Autrement dit, les forces de police ont certes agi en présence d’infractions pénales, mais leur action ne visait pas à en interpeller ni à en intercepter les auteurs sur ce motif sinon à les faire se déplacer hors de la voie publique et à rétablir la circulation, dans un souci, de toute évidence, de sécurité et de tranquillité publiques.
En somme, ce sont les actes effectifs des forces de l’ordre et l’objectif qui les sous-tendent qui déterminent la nature administrative ou judiciaire de l’opération de police. Le simple contexte dans lequel elles agissent n’a pas d’influence sur cette nature.
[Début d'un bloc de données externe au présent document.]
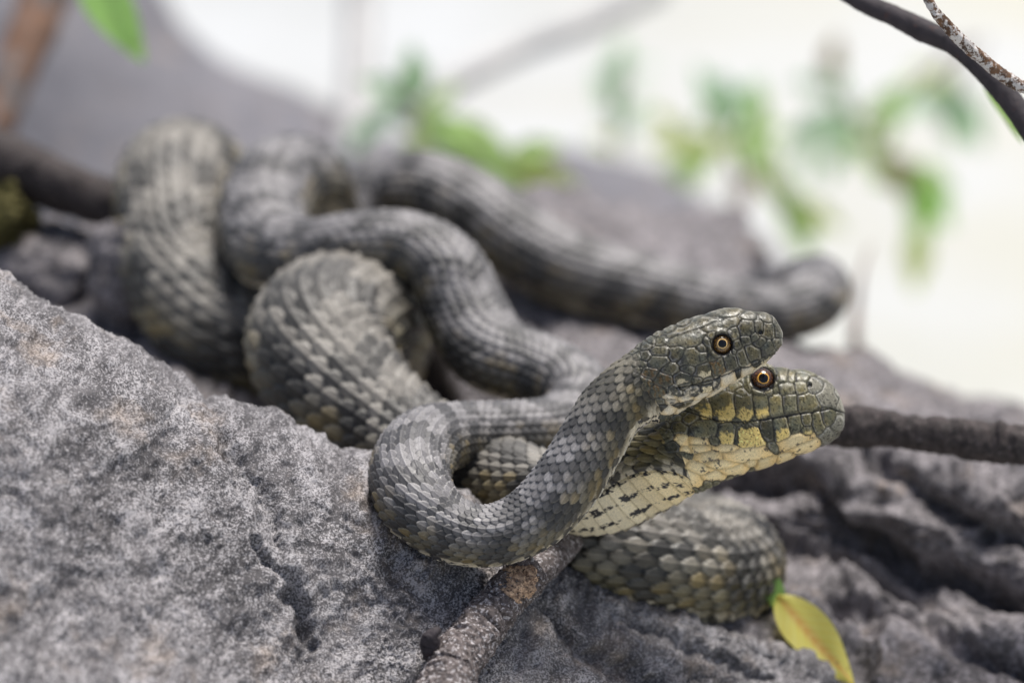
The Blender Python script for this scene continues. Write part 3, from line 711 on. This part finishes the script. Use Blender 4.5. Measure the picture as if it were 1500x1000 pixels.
    # filler plates behind the face
    for gx in np.arange(spec['fill'][0], spec['fill'][1], 13):
        for jj, gy in enumerate(np.arange(spec['fill'][2], spec['fill'][3], 9)):
            x_ = gx + (6.5 if jj % 2 else 0)
            dx = x_ - man[:, 0]; dy = -(gy - man[:, 1]); a = np.radians(man[:, 4])
            e = np.sqrt(((dx * np.cos(a) + dy * np.sin(a)) / man[:, 2]) ** 2 + ((-dx * np.sin(a) + dy * np.cos(a)) / man[:, 3]) ** 2)
            if e.min() > 1.25: seeds.append((x_, gy, 8.5, 6, spec['fill'][4], 'S'))
    d1 = np.full((nhd, nV), 1e9); d2 = np.full((nhd, nV), 1e9); who = np.zeros((nhd, nV), int); lx = np.zeros((nhd, nV)); ly = np.zeros((nhd, nV)); sz = np.zeros((nhd, nV))
    wx = px2 + 1.0 * noise(np.stack([px2.ravel() * .15, py2.ravel() * .15, 0 * px2.ravel()], 1)).reshape(nhd, nV)
    wy = py2 + 1.0 * noise(np.stack([px2.ravel() * .15, py2.ravel() * .15, 0 * px2.ravel() + 9], 1)).reshape(nhd, nV)
    for n_, sd_ in enumerate(seeds):
        dx = wx - sd_[0]; dy = -(wy - sd_[1]); a = math.radians(sd_[4])
        u_ = (dx * math.cos(a) + dy * math.sin(a)) / sd_[2]; v_ = (-dx * math.sin(a) + dy * math.cos(a)) / sd_[3]
        e = (np.abs(u_) ** 2.6 + np.abs(v_) ** 2.6) ** (1 / 2.6)
        nw = e < d1
        d2 = np.where(nw, d1, np.minimum(d2, e)); d1 = np.where(nw, e, d1); who = np.where(nw, n_, who)
        lx = np.where(nw, u_, lx); ly = np.where(nw, v_, ly); sz = np.where(nw, min(sd_[2], sd_[3]), sz)
    gp = (d2 - d1) * sz * 0.5                                     # px from the suture, roughly
    plate_h = 1.35 * sstep(0.0, 1.7, gp) + 0.7 * sstep(0, 9, gp) + 0.7 * lx * ax[0] * -1 * (sz > 5)   # px
    crm0 = (np.array([s_[5] for s_ in seeds])[who] == 'C')
    plate_h = plate_h + crm0 * (0.9 * sstep(0, 3.0, gp) - 1.0 * lx * ax[0] * -1 + 0.5 * (0.6 - ly ** 2))
    # mouth
    mp = np.array(spec['mouth'], float)
    my = np.interp(px2, mp[:, 0], mp[:, 1]); inm = (px2 > mp[0, 0])
    md = np.where(inm, py2 - my, 99)
    plate_h = plate_h - 2.6 * np.exp(-(md / 1.6) ** 2) + 0.9 * np.exp(-((md + 5) / 4.0) ** 2)
    for (ex_, ey_, er) in spec['eyes']:
        re = np.hypot(px2 - ex_, py2 - ey_); plate_h = plate_h + 1.8 * np.exp(-((re - er * 1.15) / 3.0) ** 2) * (py2 < ey_ - 0.3 * er)
        plate_h = plate_h - 6.0 * (1 - sstep(er * 0.75, er * 1.02, re)) + 2.4 * np.exp(-((re - er * 1.2) / 3.0) ** 2)
    for (nx_, ny_, nr_) in spec['nostril']:
        re = np.hypot((px2 - nx_), py2 - ny_)
        plate_h = plate_h - 4.5 * (1 - sstep(nr_ * 0.5, nr_ * 1.2, re))
    plate_h = plate_h + 0.35 * fbm(Pn[:nhd * nV] * 9, 3).reshape(nhd, nV) * 2
    # head colour
    typ = np.array([s_[5] for s_ in seeds]); tw_ = typ[who]
    hr1 = h01(who * 7.7 + 3, 2.2); hr2 = h01(who * 3.3 + 1, 5.2)
    hp = Pn[:nhd * nV]
    nf = fbm(hp * 16, 3).reshape(nhd, nV); nm = fbm(hp * 4 + 3, 3).reshape(nhd, nV); ns = noise(hp * 30).reshape(nhd, nV)
    base = np.array(spec['head_col']) * (0.75 + 0.45 * hr1)[..., None] * (1 + np.array([0.25, 0.1, -0.25]) * nm[..., None] * 1.5)
    hc = base.copy()
    cream = (np.array(spec['chin'])[None, None] * (0.85 + 0.25 * hr2)[..., None])
    def setc(mask, c):
        nonlocal hc
        hc = np.where(mask[..., None], c, hc)
    setc(tw_ == 'C', cream)
    setc(tw_ == 'G', np.array([0.18, 0.17, 0.13]) * (0.9 + 0.2 * hr1)[..., None] * np.ones((1, 1, 3)))
    setc(tw_ == 'K', base * 0.35)
    low = ly * np.cos(np.radians(np.array([s_[4] for s_ in seeds])[who]))   # local height
    isY = (tw_ == 'Y')
    lim = -0.10 + 0.5 * nf + 0.25 * nm
    def soft(mask, f, c):
        nonlocal hc
        f = (f * mask)[..., None]; hc = hc * (1 - f) + c * f
    fy = sstep(-0.16, 0.16, lim - low + 0.35 * ns) * sstep(-0.85, -0.5, lx + 0.3 * nf) * (1 - sstep(0.8, 1.0, lx))
    soft(isY | (tw_ == 'O') | (tw_ == 'K'), sstep(-0.45, -0.95, lx + 0.5 * nf) * 0.75, BLK * 2)   # dark hind seams
    soft(isY, fy, np.array(spec['lab']) * (0.9 + 0.2 * hr2)[..., None] * np.ones((1, 1, 3)))
    isZ = (tw_ == 'Z')                                            # nearly all pale, grey rim on top and left
    setc(isZ & (low < 0.62 + 0.3 * nf) & (lx > -0.72 + 0.3 * nf), np.array(spec['lab']) * 1.05 * np.ones((nhd, nV, 1)))
    setc(isZ & ~((low < 0.62 + 0.3 * nf) & (lx > -0.72 + 0.3 * nf)), base * 0.4)
    isM = (tw_ == 'M')                                            # mottled
    soft(isM, 0.8 * sstep(0.02, 0.2, nf + 0.6 * nm + 0.3 * ns), cream * 0.8)
    soft(isM, 0.7 * sstep(0.0, 0.25, -nf - 0.3 * ns), BLK * 3)
    setc((tw_ == 'R') & (nf > 0.1), base * np.array([1.5, 1.0, 0.55]))
    setc((tw_ == 'T'), base * np.array([1.25, 1.25, 1.35]))
    olive = ~np.isin(tw_, ['C'])
    spk = (ns > 0.22) & olive
    hc = np.where(spk[..., None], hc * 0.28, hc)
    palef = (ns < -0.30) & olive & ~isY
    hc = np.where(palef[..., None], hc * 1.6 + 0.03, hc)
    crm = (tw_ == 'C')
    gq = np.clip(gp + 0.5 * nf + 0.25 * ns, 0, None); sutd = np.exp(-(gq / 0.8) ** 2) * (0.75 + 0.5 * nm)
    hc = hc * (1 - np.where(crm, 0.55, 0.75) * sutd)[..., None]
    rimp = np.exp(-((gq - 1.7) / 0.6) ** 2) * sstep(-0.2, 0.3, nm + 0.3 * (hr2 - 0.4)) * 0.13
    hc = hc + (rimp * olive)[..., None]
    sm_ = sstep(0.10, 0.26, n_s[:nhd] + 0.5 * nm + 0.25 * sstep(0.2, -0.9, ly) - spec.get('mott', 0.34)) * crm * 0.85
    hc = hc * (1 - sm_)[..., None] + BLK * 3 * sm_[..., None]
    hc = hc * (1 + crm[..., None] * np.array([0.05, -0.05, -0.22]) * sstep(0.0, 0.7, lx * ax[0] * -1 * 0 + np.abs(lx) - 0.25)[..., None])
    hc = np.where((np.abs(md) < 1.1)[..., None], hc * 0.15, hc)
    for (ex_, ey_, er) in spec['eyes']:
        re = np.hypot(px2 - ex_, py2 - ey_); hc = np.where((re < er * 1.02)[..., None], BLK, hc)
    for (nx_, ny_, nr_) in spec['nostril']:
        re = np.hypot((px2 - nx_), py2 - ny_); hc = np.where((re < nr_ * 0.8)[..., None], BLK, hc)
    # ---- combine
    kh = k[:nhd, None]
    hb_ = np.zeros((nR, nV)); hb_[:nhd] = plate_h * ppx
    kk = np.zeros((nR, 1)); kk[:nhd] = (1 - sstep(Lh * 0.90, Lh * 1.08, spx[:nhd]))[:, None]
    jit = np.zeros((nR, nV)); jit[:nhd] = 0.25 * (h01(who * 1.7, 1) - 0.5)
    kc = np.clip(kk + 0.0, 0, 1)
    tot_h = hsc * amp * (1 - kk) + hb_ * kk * rnd[:, None]
    V = V + Nn * tot_h[..., None]
    hcf = np.zeros((nR, nV, 3)); hcf[:nhd] = hc
    pick = (kk + 2 * jit) > 0.5
    col = np.where(pick[..., None], hcf, col)
    col = np.clip(col, 0.004, 1)
    me = grid_mesh(name, V.reshape(-1, 3), nR, nV, wrap=True, cols=col.reshape(-1, 3), cap=True, alpha=np.repeat(kk, nV, 1).ravel())
    # ---- objects
    base_loc = V1(*spec['base'])
    root = empty(name, base_loc); tag(root, spec['label'], 'snake', 'intertwined water snakes')
    b = link('body', me, spec['mat']); par(b, root)
    # eyes on both sides
    for (ex_, ey_, er) in spec['eyes']:
        p_ = np.array([ex_, ey_]) - s0[:2]; s_ = p_ @ ax; t_ = p_ @ pr
        i = int(np.searchsorted(spx, s_))
        for sgn in (1, -1):
            # lateral position of the skin at that height
            tz = t_ * ppx / (rt[i] if t_ > 0 else rb[i])
            lat = rs[i] * max(0.05, 1 - abs(tz) ** ex[i, 0]) ** (1 / ex[i, 0])
            er3 = er * ppx
            nrm = (S[i] * sgn + D[i] * 0.16 - T[i] * 0.10); nrm /= np.linalg.norm(nrm)
            cc = C[i] + D[i] * t_ * ppx + S[i] * sgn * (lat - er3 * 0.66)
            make_eye(cc, nrm, D[i], er3, root, spec['eye_mat'])
    return root, (C, T, D, S, Rr, spx)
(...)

En outre, la CAA rappelle la compétence du juge administratif en matière de responsabilité sans faute de l’État sur le fondement de l’article L. 211-10 du code de la sécurité intérieure – au titre des dégâts et dommages résultants des crimes et délits commis à force ouverte ou par violence par des attroupements ou rassemblements armés ou non armés contre les personnes et les biens – et ce, « y compris s’agissant d’un éventuel participant à l’attroupement, alors même qu’auraient été commis des crimes ou délits par les personnes s’étant attroupées ».
L’ordonnance est ainsi annulée et il est fait droit à la demande d’expertise.